_Stated task:_ Repeat exactly the lines from the start of the material below up to and including the "COL = scene.collection" line.
** Start Data shown **
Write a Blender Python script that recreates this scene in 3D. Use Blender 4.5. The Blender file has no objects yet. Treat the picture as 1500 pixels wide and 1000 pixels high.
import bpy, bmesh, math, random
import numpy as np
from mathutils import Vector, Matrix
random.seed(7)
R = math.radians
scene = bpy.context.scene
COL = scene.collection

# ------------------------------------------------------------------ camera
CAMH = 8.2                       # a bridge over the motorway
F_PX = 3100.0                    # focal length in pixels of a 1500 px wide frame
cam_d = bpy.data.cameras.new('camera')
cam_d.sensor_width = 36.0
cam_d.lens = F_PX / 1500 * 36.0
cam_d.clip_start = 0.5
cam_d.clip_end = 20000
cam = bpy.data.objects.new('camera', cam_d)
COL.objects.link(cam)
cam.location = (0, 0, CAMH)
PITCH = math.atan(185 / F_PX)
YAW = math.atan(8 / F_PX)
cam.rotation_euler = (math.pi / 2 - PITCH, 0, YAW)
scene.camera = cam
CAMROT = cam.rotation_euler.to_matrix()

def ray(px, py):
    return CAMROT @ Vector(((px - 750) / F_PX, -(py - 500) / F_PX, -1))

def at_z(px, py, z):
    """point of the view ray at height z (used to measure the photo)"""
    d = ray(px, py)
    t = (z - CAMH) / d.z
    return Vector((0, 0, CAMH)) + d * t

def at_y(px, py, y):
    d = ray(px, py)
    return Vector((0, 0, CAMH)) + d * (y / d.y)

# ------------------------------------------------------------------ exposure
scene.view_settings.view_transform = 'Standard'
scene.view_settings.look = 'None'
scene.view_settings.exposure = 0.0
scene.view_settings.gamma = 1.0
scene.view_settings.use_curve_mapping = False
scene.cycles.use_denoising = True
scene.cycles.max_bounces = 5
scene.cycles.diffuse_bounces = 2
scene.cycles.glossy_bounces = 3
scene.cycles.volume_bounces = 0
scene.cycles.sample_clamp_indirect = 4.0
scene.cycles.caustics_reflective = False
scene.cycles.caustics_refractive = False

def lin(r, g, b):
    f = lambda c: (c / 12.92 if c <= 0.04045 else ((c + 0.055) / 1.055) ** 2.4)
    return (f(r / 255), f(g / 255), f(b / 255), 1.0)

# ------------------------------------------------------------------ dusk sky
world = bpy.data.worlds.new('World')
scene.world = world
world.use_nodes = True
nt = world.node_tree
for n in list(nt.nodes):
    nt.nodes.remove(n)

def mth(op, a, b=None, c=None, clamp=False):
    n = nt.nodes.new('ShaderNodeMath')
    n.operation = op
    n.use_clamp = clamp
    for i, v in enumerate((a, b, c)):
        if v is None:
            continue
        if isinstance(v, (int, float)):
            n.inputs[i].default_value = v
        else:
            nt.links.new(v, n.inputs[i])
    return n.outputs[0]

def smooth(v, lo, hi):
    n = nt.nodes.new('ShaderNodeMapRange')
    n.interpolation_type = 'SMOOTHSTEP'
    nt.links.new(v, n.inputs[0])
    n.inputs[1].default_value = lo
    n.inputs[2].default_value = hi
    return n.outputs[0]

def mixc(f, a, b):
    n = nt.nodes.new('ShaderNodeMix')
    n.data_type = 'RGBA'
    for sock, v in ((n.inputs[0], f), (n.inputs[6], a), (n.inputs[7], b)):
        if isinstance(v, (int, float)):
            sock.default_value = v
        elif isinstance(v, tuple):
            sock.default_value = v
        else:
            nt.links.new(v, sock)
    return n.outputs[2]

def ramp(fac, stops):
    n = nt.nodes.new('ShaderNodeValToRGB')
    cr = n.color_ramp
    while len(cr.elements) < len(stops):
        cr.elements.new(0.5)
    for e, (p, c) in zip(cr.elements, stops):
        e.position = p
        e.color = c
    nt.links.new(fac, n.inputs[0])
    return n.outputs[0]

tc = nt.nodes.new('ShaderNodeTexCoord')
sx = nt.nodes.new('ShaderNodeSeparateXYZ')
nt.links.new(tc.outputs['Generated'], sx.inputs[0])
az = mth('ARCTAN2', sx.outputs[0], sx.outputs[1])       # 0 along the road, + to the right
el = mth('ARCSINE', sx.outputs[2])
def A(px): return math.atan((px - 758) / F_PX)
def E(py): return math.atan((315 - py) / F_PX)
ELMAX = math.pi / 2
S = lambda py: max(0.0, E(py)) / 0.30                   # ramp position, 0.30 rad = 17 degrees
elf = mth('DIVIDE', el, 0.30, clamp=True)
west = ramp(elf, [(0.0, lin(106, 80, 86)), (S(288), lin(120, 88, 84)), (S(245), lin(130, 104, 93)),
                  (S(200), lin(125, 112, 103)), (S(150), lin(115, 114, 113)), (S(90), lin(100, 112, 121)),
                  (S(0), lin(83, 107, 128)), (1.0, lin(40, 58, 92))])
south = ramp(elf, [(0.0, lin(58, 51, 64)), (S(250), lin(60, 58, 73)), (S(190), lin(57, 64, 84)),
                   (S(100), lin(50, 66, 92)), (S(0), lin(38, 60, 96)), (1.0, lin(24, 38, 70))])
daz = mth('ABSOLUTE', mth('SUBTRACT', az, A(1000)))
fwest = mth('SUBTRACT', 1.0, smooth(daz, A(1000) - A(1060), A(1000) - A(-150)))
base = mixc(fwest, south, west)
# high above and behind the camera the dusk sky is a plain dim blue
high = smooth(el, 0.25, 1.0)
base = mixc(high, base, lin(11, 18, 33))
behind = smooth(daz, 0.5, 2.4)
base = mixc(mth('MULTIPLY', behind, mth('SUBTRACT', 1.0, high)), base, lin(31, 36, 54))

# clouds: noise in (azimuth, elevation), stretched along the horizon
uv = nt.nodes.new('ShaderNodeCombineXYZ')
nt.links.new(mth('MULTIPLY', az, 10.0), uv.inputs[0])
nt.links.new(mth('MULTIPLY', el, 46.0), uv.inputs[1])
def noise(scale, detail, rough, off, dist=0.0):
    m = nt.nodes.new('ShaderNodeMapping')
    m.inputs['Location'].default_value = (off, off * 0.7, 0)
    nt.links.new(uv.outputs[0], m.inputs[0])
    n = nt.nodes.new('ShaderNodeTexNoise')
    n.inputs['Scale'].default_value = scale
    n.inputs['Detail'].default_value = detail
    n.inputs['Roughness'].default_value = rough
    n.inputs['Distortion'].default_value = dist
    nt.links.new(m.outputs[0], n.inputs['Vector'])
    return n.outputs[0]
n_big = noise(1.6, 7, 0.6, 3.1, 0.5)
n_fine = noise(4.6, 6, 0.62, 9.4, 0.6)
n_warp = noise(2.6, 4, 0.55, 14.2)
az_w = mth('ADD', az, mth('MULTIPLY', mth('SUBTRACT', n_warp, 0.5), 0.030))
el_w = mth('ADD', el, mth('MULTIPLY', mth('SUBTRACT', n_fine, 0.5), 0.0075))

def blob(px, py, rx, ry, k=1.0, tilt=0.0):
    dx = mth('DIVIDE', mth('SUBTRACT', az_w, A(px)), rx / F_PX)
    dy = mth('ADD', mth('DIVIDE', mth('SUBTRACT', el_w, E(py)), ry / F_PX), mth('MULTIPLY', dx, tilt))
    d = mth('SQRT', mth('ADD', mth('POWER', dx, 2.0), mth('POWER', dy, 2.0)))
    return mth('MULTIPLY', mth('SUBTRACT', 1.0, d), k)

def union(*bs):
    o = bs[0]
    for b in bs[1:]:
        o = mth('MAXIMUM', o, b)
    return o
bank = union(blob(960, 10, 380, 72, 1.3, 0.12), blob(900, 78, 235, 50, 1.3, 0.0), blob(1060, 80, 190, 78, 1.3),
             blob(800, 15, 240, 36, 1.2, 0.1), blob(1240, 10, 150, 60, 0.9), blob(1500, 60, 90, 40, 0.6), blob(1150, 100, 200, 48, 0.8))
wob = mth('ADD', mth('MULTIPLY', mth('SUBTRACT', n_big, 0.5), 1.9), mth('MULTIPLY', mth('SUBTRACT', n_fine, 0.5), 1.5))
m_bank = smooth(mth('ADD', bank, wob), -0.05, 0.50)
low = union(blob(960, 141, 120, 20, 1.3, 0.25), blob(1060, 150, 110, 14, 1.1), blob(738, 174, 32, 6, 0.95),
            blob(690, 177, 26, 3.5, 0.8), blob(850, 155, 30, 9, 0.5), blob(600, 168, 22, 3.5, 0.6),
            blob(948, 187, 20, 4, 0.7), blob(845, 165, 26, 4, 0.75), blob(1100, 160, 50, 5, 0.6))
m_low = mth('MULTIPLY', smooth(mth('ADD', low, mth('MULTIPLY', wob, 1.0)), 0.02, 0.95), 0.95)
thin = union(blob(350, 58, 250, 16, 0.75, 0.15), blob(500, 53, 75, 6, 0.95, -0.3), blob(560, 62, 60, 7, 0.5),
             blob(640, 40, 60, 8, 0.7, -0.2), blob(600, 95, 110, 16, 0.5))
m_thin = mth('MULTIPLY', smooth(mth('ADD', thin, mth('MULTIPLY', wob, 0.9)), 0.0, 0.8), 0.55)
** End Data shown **
_Complete output:_
Write a Blender Python script that recreates this scene in 3D. Use Blender 4.5. The Blender file has no objects yet. Treat the picture as 1500 pixels wide and 1000 pixels high.
import bpy, bmesh, math, random
import numpy as np
from mathutils import Vector, Matrix
random.seed(7)
R = math.radians
scene = bpy.context.scene
COL = scene.collection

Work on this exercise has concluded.